◆ GIVEN PROBLEM ◆
Copy exactly the lines from the start of the data below through the one that carries "LAMP_W, LAMP_SPREAD = 23.0, 172.0", and only those.

#### SUPPLIED MATERIAL ####

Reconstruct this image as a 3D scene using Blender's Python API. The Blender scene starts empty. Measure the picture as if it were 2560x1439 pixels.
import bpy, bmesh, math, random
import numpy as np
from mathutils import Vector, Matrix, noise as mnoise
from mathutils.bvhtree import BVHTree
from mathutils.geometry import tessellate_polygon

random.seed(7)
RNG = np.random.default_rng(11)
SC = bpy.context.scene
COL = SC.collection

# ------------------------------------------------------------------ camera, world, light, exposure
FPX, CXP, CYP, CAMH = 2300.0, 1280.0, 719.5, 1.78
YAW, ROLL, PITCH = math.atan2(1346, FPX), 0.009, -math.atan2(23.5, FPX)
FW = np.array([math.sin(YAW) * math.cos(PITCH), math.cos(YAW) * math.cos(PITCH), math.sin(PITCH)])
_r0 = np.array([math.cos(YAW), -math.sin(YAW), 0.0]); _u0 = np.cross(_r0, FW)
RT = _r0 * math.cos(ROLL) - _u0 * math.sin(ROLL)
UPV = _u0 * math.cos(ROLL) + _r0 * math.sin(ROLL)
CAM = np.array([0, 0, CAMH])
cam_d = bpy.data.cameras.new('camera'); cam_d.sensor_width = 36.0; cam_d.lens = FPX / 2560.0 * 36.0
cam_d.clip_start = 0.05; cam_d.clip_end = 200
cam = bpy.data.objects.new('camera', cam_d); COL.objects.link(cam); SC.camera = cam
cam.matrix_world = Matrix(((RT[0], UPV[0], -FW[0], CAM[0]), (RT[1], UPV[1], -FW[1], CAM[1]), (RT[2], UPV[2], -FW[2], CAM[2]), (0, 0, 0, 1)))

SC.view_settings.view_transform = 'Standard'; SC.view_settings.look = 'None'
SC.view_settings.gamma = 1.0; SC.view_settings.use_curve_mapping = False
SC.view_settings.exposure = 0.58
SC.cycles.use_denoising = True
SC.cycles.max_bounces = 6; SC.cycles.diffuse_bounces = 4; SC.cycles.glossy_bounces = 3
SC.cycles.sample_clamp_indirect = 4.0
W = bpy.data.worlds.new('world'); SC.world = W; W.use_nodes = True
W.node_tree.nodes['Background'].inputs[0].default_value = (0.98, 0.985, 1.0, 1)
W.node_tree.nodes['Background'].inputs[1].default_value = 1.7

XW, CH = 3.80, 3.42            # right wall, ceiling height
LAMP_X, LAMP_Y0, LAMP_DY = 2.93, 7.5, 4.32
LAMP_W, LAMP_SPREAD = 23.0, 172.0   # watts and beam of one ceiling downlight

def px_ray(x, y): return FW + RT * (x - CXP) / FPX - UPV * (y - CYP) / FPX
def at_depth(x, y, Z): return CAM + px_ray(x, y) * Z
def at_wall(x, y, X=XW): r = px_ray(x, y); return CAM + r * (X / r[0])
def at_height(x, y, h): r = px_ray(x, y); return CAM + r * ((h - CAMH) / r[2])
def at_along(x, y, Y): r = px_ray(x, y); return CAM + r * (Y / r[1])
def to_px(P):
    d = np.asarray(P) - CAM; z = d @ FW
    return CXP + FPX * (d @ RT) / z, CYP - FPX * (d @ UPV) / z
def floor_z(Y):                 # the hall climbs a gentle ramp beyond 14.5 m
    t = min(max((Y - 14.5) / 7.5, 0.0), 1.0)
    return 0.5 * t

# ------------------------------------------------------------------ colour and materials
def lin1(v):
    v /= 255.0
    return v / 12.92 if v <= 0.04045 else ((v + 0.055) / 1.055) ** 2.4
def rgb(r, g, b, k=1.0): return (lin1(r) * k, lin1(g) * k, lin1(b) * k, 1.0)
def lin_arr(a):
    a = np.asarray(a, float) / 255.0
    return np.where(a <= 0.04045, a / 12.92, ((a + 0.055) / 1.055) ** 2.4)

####

◆ EXERCISE RESULT ◆
Reconstruct this image as a 3D scene using Blender's Python API. The Blender scene starts empty. Measure the picture as if it were 2560x1439 pixels.
import bpy, bmesh, math, random
import numpy as np
from mathutils import Vector, Matrix, noise as mnoise
from mathutils.bvhtree import BVHTree
from mathutils.geometry import tessellate_polygon

random.seed(7)
RNG = np.random.default_rng(11)
SC = bpy.context.scene
COL = SC.collection

# ------------------------------------------------------------------ camera, world, light, exposure
FPX, CXP, CYP, CAMH = 2300.0, 1280.0, 719.5, 1.78
YAW, ROLL, PITCH = math.atan2(1346, FPX), 0.009, -math.atan2(23.5, FPX)
FW = np.array([math.sin(YAW) * math.cos(PITCH), math.cos(YAW) * math.cos(PITCH), math.sin(PITCH)])
_r0 = np.array([math.cos(YAW), -math.sin(YAW), 0.0]); _u0 = np.cross(_r0, FW)
RT = _r0 * math.cos(ROLL) - _u0 * math.sin(ROLL)
UPV = _u0 * math.cos(ROLL) + _r0 * math.sin(ROLL)
CAM = np.array([0, 0, CAMH])
cam_d = bpy.data.cameras.new('camera'); cam_d.sensor_width = 36.0; cam_d.lens = FPX / 2560.0 * 36.0
cam_d.clip_start = 0.05; cam_d.clip_end = 200
cam = bpy.data.objects.new('camera', cam_d); COL.objects.link(cam); SC.camera = cam
cam.matrix_world = Matrix(((RT[0], UPV[0], -FW[0], CAM[0]), (RT[1], UPV[1], -FW[1], CAM[1]), (RT[2], UPV[2], -FW[2], CAM[2]), (0, 0, 0, 1)))

SC.view_settings.view_transform = 'Standard'; SC.view_settings.look = 'None'
SC.view_settings.gamma = 1.0; SC.view_settings.use_curve_mapping = False
SC.view_settings.exposure = 0.58
SC.cycles.use_denoising = True
SC.cycles.max_bounces = 6; SC.cycles.diffuse_bounces = 4; SC.cycles.glossy_bounces = 3
SC.cycles.sample_clamp_indirect = 4.0
W = bpy.data.worlds.new('world'); SC.world = W; W.use_nodes = True
W.node_tree.nodes['Background'].inputs[0].default_value = (0.98, 0.985, 1.0, 1)
W.node_tree.nodes['Background'].inputs[1].default_value = 1.7

XW, CH = 3.80, 3.42            # right wall, ceiling height
LAMP_X, LAMP_Y0, LAMP_DY = 2.93, 7.5, 4.32
LAMP_W, LAMP_SPREAD = 23.0, 172.0   # watts and beam of one ceiling downlight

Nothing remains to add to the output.